FCRA Guidlines

Note: The source of the following information is the Consumer Financial Protection Bureau in Washington, D.C.

If you’re a job seeker and a prospective employer tells you that they do background and reference checks on all their candidates for employment, there are some basics you need to know about the Fair Credit Reporting Act, which applies to employers and all consumer reporting agencies.

First, before the prospective employer can have anything checked, you will be asked to sign a comprehensive waiver that allows the prospective employer or its agents to carry out the background and reference checks. In effect, what you’re doing is acknowledging that you’re aware that a background and reference check will be done and that it’s okay with you if they have the checks done—that you know they’re going to check and that you’re giving the company or its agents express permission to do the checks. Naturally, you don’t have to sign the waiver; but, then again, the prospective employer doesn’t have to hire you, either.

The following information comes from Consumer Financial Protection Bureau in a document titled “A Summary of Your Rights Under the Fair Credit Reporting Act.” If you sign the waiver and a background check and reference check is done, “you must be told if information in your file has been used against you.” If an outside agency did the checks, you must be told their name, address, phone number.

Furthermore, “you have a right to know what is in your file.” In other words, you can request to see all the information the prospective employer has collected about you. Sometimes there’s a fee to look at your file, but in many cases there won’t be a charge to see what’s in your file.

Next, “you have a right to ask for your credit score.” Unless you’re applying to a job that, for example, involves handling the company’s money, a credit check probably won’t be part of the background check.

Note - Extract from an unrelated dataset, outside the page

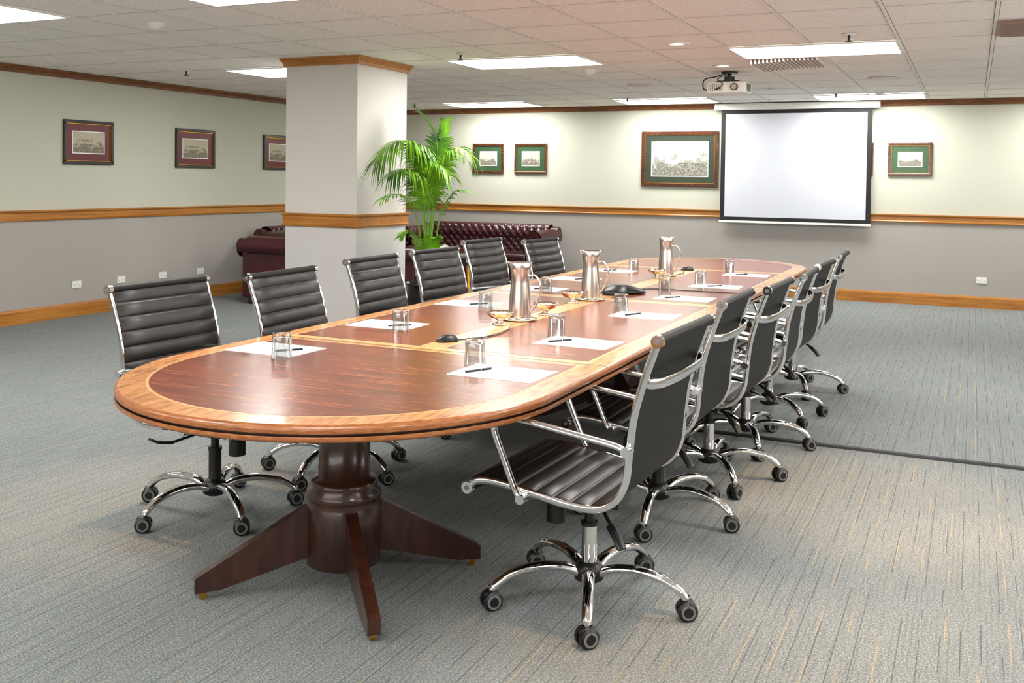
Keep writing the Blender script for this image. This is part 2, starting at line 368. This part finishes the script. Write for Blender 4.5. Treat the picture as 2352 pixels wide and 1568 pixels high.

Some employers, however, take the view that if a candidate can’t handle his own financial affairs, he probably won’t be able to handle the requirements of the job. So, if your credit score is low, by inference, there’s a presumption that your job performance probably won’t be good. Personally, I think that logic is pretty sketchy. I would never base a hiring decision on a low credit score—that is, unless the job involved some aspect of money management.